[DATA]
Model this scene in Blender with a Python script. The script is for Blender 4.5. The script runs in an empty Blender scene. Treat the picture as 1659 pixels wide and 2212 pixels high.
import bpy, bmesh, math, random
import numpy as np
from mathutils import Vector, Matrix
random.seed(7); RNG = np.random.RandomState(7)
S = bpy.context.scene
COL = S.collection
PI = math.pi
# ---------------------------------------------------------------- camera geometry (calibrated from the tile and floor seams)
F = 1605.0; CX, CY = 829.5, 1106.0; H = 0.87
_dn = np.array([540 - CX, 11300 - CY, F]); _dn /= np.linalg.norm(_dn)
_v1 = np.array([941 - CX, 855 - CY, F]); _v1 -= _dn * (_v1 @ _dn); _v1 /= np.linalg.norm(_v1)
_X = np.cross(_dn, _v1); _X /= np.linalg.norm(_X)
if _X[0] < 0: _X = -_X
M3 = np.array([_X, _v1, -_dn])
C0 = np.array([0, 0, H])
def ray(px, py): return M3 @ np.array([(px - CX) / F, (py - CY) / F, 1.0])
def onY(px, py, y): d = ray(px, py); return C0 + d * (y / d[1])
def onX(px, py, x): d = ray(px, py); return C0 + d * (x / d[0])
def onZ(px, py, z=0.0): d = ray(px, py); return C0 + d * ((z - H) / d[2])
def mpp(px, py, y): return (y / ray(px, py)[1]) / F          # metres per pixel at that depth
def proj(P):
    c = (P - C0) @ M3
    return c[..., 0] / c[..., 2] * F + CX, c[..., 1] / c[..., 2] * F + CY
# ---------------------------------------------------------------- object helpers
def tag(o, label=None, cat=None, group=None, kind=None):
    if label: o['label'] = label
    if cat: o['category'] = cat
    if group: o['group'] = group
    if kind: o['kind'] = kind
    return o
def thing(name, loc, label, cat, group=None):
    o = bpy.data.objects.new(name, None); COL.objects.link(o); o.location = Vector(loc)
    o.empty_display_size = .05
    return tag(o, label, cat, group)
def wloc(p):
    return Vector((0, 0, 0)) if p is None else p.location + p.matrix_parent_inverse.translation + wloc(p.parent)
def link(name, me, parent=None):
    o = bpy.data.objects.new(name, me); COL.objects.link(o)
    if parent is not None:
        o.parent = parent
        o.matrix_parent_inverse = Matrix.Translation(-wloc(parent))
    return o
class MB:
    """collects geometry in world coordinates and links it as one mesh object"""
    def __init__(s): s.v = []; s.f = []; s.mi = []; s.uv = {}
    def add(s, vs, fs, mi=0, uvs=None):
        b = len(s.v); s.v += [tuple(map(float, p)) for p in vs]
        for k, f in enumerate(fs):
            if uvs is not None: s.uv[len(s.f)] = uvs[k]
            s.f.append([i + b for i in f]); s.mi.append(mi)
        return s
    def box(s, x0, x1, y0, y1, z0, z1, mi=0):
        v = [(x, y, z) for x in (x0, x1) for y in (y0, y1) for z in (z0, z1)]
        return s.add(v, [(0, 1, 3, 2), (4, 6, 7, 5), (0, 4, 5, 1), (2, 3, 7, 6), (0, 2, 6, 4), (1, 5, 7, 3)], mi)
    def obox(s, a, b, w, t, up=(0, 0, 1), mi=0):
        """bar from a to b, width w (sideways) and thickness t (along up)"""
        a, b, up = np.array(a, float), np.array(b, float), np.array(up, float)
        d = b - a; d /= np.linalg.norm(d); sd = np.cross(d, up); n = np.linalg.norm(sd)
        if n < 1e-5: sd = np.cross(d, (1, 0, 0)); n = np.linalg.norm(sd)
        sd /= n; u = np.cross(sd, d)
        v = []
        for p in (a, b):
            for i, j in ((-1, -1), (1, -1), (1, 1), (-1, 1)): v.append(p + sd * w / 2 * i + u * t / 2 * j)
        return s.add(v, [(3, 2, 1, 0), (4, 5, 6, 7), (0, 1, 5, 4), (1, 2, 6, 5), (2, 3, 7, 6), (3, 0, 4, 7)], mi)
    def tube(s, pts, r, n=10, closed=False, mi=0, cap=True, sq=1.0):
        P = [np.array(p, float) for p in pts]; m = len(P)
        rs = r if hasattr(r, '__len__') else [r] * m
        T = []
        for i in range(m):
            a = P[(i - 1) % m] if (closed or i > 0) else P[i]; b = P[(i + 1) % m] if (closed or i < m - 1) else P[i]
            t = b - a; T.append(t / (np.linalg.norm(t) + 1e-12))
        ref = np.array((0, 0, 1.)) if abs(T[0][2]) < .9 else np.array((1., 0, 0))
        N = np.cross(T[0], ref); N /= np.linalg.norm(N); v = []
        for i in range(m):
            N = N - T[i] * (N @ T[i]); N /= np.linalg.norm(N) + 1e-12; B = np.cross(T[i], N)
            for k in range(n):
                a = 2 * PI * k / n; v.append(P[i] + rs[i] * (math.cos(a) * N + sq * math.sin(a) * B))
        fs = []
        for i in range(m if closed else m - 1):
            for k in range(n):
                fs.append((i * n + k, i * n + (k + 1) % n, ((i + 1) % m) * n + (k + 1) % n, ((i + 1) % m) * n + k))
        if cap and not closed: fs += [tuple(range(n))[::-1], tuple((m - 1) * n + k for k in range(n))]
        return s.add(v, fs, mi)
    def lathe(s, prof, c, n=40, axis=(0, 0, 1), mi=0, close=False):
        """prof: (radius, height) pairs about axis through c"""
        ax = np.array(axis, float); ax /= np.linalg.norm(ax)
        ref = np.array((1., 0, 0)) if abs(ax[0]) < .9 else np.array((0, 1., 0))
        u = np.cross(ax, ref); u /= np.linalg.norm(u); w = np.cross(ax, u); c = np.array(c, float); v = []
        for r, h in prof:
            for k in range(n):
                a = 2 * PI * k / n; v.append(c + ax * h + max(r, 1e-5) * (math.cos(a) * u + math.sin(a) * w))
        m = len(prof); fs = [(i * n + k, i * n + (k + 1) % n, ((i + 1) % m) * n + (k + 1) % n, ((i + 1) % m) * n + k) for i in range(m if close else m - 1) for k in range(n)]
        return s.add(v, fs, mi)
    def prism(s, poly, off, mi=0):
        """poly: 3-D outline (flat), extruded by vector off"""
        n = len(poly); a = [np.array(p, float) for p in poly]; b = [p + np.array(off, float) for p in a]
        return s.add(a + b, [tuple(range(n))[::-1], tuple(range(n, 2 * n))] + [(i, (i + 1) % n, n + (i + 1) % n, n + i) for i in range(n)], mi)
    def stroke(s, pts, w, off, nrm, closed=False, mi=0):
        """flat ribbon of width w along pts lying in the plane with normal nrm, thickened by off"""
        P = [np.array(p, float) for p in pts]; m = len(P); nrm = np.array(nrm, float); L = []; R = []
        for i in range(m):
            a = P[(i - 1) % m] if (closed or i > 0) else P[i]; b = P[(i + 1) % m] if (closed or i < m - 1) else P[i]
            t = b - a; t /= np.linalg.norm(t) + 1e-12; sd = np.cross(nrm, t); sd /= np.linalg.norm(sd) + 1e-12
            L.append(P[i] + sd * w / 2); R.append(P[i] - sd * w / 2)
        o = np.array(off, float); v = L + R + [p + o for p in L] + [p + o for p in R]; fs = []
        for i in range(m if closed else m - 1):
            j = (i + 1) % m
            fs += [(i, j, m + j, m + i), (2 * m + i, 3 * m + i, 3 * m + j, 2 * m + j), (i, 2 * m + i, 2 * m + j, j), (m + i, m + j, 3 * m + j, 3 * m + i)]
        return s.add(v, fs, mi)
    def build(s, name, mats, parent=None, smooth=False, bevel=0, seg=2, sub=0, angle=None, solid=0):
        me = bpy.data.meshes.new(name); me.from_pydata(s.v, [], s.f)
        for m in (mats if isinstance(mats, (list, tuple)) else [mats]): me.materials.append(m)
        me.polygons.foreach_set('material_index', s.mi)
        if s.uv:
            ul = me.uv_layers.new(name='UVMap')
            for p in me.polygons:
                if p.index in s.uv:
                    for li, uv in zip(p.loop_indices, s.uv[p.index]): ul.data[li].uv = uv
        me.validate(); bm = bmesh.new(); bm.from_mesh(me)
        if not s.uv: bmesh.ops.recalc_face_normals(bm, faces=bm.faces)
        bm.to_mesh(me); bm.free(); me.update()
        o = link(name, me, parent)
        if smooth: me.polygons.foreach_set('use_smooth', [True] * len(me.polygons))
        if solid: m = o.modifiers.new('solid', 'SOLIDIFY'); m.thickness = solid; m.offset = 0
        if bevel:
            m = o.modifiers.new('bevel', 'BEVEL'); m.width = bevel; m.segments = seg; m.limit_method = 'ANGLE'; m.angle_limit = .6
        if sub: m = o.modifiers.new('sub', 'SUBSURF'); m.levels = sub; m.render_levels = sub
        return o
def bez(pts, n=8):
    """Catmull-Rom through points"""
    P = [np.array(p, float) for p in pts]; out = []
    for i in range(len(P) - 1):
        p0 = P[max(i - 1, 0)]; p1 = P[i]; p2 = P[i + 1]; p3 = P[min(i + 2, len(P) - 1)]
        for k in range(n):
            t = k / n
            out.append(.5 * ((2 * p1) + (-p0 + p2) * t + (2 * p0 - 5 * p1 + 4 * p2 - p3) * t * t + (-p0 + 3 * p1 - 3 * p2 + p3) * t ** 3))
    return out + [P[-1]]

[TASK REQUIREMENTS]
Only lines that contain the word "scene" are wanted; copy each of them.

[CORRECT OUTPUT]
Model this scene in Blender with a Python script. The script is for Blender 4.5. The script runs in an empty Blender scene. Treat the picture as 1659 pixels wide and 2212 pixels high.
S = bpy.context.scene